Work to be completed >>
Each line that holds the string "picture" counts once; say how many such lines there are and add nothing.

--- BEGIN The input ---

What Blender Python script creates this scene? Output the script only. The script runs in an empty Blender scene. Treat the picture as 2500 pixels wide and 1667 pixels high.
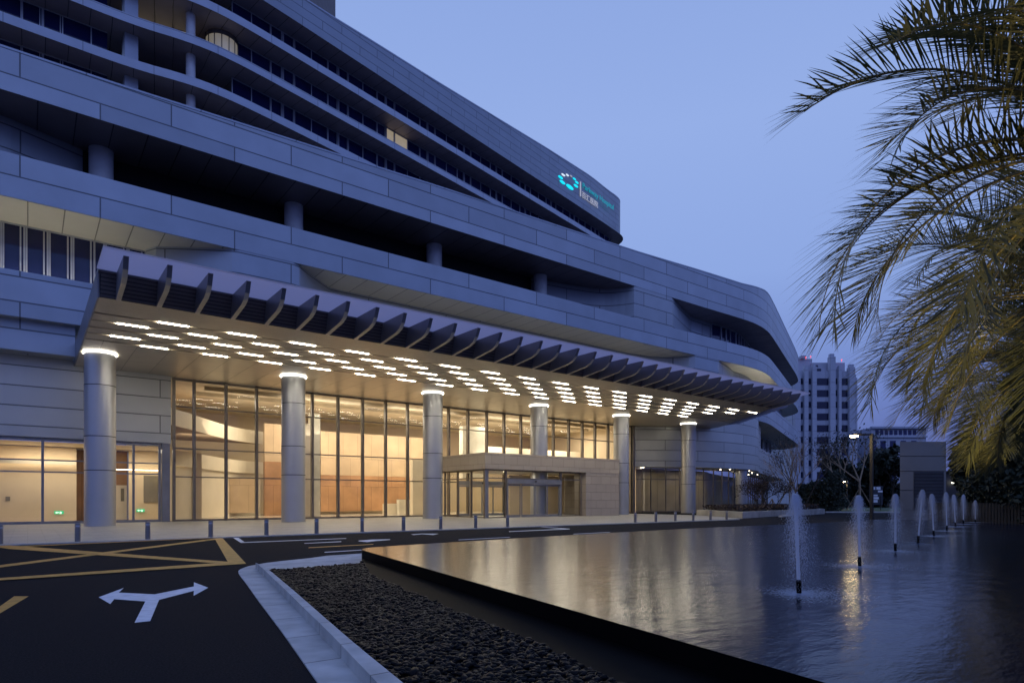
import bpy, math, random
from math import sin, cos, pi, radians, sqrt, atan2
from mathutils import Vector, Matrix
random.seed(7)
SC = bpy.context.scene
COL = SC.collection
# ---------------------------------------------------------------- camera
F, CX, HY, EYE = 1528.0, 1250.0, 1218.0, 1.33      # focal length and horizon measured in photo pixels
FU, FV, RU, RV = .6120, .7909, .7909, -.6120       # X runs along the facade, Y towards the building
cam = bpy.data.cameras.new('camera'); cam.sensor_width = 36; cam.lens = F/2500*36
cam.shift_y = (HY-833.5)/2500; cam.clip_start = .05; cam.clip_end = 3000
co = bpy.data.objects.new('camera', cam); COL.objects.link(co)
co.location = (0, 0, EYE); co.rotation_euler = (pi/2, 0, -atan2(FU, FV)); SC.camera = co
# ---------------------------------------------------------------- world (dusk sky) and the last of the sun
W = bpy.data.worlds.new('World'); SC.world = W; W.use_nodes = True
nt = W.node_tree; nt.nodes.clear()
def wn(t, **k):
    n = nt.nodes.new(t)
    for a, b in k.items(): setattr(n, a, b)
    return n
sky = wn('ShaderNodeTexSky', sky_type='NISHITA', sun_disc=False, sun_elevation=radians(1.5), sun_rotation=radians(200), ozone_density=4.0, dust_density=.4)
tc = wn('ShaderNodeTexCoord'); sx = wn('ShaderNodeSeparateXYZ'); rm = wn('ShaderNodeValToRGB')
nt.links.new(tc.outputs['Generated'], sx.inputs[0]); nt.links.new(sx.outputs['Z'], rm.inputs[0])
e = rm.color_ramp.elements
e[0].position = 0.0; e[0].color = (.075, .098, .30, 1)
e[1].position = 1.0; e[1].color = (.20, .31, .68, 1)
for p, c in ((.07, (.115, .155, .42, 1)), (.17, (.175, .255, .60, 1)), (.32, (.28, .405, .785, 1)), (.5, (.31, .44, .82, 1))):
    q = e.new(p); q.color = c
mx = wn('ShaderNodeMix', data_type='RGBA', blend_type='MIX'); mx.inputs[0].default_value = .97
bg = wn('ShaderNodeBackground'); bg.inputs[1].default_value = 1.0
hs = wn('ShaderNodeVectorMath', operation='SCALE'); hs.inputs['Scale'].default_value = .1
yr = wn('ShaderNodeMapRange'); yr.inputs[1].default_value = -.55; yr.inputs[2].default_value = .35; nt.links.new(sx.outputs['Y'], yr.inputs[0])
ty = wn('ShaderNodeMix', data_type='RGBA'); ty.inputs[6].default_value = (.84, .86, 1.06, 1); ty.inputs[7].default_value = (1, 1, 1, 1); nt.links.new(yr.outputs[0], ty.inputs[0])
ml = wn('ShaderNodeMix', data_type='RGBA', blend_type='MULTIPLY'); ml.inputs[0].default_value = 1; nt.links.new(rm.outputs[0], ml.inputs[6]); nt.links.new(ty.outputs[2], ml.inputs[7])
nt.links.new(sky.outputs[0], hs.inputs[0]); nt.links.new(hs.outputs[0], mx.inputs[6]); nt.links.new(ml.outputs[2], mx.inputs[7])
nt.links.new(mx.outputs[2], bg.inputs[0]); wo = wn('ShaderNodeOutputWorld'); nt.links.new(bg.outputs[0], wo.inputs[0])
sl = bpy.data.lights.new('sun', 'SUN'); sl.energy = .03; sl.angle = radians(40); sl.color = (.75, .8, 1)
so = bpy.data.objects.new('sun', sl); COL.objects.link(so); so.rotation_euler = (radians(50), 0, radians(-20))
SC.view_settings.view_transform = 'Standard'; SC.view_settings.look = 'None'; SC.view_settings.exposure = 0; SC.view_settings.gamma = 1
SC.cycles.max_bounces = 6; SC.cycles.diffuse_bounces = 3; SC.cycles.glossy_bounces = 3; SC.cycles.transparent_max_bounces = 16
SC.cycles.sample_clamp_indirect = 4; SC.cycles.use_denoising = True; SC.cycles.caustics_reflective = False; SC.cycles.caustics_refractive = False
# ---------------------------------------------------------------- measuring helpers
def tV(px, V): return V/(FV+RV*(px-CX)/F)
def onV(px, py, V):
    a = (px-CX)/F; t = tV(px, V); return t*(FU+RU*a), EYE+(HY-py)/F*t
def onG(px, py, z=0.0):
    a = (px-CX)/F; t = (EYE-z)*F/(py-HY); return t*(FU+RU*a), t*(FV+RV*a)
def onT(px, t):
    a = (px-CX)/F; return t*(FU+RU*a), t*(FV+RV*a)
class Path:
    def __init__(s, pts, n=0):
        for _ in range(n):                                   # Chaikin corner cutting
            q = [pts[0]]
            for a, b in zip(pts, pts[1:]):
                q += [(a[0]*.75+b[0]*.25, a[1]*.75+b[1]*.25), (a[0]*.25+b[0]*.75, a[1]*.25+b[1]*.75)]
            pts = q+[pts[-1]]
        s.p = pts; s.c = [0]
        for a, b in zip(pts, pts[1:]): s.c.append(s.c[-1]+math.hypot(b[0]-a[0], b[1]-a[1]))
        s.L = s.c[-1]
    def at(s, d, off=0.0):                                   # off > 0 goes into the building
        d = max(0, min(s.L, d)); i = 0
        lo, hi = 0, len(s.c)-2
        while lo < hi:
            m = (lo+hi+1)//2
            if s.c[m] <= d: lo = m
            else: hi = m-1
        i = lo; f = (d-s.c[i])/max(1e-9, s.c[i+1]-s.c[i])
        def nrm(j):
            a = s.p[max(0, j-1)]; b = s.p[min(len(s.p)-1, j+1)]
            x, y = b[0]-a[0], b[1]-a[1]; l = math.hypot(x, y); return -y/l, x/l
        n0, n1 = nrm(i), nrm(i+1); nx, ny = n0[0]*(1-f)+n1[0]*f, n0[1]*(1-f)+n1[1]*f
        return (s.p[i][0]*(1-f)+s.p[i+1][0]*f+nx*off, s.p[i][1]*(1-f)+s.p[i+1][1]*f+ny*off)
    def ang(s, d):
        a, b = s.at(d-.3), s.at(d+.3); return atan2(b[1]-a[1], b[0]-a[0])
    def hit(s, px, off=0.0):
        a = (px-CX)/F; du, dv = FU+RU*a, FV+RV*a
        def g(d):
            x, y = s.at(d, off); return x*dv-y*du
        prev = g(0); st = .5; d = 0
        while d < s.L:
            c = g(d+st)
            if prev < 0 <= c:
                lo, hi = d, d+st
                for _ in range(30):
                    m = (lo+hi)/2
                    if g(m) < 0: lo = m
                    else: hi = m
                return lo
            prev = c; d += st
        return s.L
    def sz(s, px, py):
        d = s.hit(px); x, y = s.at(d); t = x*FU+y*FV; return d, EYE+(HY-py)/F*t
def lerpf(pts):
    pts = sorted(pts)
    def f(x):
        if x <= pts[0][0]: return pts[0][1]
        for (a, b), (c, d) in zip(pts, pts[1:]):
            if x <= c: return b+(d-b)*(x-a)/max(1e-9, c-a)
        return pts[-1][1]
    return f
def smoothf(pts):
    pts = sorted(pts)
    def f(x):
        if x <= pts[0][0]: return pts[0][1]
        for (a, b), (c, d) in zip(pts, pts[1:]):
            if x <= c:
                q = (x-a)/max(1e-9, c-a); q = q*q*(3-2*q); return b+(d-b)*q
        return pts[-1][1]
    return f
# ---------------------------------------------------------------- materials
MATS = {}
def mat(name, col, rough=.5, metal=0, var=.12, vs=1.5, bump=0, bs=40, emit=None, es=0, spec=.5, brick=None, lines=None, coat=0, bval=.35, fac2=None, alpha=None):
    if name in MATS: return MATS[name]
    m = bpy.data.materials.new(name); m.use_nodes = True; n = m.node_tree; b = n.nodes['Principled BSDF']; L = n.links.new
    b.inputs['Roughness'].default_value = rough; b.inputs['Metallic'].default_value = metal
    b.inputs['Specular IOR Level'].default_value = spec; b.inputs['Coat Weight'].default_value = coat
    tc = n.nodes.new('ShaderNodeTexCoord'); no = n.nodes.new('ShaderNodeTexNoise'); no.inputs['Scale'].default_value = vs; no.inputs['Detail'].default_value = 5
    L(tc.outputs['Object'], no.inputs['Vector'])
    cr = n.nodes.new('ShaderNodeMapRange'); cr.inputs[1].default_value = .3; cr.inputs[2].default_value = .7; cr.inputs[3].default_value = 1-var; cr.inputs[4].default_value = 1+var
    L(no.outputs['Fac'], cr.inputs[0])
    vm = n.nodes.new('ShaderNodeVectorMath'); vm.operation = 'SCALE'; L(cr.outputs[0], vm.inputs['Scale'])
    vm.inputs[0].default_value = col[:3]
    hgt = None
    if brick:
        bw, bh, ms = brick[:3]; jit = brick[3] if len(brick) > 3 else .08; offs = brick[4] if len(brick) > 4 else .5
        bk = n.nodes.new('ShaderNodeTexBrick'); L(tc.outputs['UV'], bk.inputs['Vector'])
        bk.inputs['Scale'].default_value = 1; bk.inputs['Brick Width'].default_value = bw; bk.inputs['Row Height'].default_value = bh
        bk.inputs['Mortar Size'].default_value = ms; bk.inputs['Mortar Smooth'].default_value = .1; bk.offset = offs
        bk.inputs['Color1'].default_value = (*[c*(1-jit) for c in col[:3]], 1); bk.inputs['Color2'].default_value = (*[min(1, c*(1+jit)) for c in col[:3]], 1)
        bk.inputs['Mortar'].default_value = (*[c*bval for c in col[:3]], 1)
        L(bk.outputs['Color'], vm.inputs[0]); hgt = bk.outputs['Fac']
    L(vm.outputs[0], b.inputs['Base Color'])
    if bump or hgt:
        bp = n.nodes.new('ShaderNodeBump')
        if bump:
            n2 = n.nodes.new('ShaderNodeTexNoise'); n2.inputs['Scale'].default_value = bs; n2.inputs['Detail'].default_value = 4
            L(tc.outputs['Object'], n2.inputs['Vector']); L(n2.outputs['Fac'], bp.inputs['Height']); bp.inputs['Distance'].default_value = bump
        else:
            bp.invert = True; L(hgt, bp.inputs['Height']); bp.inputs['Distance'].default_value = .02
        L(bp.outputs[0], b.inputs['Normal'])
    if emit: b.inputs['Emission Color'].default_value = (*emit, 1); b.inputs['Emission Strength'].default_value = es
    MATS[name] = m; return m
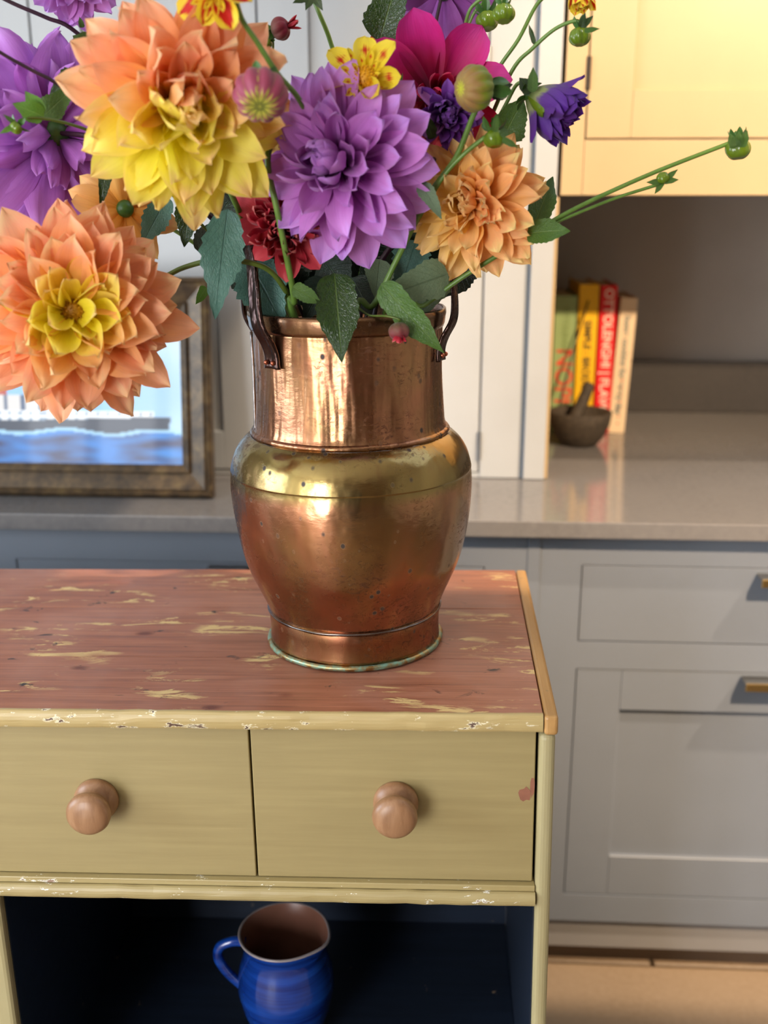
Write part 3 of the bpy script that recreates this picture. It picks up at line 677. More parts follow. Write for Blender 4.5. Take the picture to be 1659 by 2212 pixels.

--- END The input ---

The result >>
2